_COLLECTED DATA_

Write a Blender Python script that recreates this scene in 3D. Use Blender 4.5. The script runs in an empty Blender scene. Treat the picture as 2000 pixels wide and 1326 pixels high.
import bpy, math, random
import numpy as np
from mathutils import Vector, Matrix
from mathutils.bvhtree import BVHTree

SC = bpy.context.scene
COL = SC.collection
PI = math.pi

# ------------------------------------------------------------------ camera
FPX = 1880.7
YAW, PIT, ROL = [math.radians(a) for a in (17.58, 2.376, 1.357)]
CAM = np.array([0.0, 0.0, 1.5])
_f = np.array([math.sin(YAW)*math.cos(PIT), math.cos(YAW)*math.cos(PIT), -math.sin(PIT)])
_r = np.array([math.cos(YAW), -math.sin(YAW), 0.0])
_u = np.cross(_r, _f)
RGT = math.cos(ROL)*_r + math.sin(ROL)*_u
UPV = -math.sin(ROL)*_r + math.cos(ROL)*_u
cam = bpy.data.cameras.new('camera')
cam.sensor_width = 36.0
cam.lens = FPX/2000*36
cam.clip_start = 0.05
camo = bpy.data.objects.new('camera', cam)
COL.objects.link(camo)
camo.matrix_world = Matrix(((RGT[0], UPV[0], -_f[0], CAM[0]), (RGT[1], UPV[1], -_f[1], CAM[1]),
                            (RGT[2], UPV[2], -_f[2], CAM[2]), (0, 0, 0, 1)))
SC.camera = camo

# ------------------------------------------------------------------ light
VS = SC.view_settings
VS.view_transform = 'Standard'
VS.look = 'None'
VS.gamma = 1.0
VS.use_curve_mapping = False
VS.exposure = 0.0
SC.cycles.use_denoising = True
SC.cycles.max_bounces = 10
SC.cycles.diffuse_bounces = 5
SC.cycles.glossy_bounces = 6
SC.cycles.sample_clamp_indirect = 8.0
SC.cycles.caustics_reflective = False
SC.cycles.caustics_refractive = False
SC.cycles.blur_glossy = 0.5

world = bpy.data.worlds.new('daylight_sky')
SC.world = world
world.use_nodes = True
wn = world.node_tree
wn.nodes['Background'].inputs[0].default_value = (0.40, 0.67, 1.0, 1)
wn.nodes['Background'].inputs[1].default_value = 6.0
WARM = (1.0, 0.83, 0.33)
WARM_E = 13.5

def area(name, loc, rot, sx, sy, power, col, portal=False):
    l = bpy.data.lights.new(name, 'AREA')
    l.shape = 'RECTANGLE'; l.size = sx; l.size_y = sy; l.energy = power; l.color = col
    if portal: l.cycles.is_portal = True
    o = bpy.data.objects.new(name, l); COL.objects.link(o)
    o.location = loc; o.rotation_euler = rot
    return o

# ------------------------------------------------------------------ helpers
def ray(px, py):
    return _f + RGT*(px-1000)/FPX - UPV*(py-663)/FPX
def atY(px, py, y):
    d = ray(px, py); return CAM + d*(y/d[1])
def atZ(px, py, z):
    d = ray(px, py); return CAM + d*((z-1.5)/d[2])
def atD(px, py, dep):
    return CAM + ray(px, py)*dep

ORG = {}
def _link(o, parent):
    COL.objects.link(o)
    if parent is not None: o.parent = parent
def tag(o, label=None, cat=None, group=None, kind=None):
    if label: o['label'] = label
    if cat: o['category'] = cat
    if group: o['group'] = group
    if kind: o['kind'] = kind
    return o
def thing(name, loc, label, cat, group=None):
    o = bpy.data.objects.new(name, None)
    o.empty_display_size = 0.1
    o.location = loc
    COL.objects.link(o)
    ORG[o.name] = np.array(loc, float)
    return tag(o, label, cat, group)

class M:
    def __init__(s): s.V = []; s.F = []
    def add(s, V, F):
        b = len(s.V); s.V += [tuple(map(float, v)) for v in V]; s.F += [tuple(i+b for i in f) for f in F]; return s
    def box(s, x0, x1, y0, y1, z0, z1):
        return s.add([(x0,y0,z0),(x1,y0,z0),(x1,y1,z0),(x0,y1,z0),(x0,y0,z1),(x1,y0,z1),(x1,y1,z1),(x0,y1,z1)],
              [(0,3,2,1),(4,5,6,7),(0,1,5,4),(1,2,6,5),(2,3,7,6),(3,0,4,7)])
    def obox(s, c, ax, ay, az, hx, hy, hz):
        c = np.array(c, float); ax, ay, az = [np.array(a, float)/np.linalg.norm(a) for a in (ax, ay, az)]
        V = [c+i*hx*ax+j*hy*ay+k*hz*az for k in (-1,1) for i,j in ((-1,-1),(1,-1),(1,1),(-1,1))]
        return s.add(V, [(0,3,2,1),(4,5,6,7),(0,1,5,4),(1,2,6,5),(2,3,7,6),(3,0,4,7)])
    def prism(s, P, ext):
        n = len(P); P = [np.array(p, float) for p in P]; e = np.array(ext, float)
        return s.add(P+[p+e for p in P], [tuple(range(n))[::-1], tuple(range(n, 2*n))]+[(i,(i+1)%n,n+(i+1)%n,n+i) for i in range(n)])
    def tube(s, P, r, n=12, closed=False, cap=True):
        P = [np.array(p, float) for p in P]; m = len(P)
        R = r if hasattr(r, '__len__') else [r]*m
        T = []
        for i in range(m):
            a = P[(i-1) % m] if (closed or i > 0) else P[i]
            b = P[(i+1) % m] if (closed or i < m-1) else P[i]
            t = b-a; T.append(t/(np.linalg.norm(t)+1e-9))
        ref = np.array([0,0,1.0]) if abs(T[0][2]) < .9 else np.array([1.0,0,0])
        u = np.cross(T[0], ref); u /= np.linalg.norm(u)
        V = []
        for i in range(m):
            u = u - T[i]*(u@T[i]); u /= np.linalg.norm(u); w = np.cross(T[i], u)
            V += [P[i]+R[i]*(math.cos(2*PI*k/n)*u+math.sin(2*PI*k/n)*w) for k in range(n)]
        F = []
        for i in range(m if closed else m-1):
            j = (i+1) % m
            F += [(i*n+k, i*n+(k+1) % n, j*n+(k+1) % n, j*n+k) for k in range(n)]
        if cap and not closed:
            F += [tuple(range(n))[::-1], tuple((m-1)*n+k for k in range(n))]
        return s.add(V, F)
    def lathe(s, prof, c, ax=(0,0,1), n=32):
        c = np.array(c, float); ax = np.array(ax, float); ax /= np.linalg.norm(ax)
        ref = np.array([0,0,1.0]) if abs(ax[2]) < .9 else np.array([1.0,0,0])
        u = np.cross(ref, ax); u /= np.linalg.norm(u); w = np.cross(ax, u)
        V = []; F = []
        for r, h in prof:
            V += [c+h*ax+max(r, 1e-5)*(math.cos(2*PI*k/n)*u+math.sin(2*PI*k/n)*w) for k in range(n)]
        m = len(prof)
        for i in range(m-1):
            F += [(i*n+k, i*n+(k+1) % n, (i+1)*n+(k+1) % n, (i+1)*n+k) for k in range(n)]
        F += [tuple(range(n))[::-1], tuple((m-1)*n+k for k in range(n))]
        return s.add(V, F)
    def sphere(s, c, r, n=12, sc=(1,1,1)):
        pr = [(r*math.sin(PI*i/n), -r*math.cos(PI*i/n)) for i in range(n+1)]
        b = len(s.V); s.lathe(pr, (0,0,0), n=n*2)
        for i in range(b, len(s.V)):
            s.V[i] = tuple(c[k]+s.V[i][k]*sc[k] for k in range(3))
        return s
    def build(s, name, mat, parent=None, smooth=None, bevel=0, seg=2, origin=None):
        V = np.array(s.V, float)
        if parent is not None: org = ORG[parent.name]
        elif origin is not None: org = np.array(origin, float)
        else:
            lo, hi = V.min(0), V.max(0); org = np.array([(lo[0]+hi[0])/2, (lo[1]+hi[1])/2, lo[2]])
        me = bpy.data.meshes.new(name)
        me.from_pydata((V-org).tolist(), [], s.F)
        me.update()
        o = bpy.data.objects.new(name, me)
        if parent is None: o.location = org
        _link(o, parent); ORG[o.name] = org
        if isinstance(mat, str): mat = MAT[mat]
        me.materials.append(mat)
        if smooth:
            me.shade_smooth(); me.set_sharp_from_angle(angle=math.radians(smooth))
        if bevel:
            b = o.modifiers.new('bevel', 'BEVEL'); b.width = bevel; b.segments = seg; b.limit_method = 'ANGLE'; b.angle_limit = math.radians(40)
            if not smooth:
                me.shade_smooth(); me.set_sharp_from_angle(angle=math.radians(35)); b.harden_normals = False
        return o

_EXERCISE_
What is needed is an exact copy of the lines from the start of the listing through the line where "PI = math.pi" sits, please, both end lines included and nothing more.

_EXERCISE RESPONSE_
Write a Blender Python script that recreates this scene in 3D. Use Blender 4.5. The script runs in an empty Blender scene. Treat the picture as 2000 pixels wide and 1326 pixels high.
import bpy, math, random
import numpy as np
from mathutils import Vector, Matrix
from mathutils.bvhtree import BVHTree

SC = bpy.context.scene
COL = SC.collection
PI = math.pi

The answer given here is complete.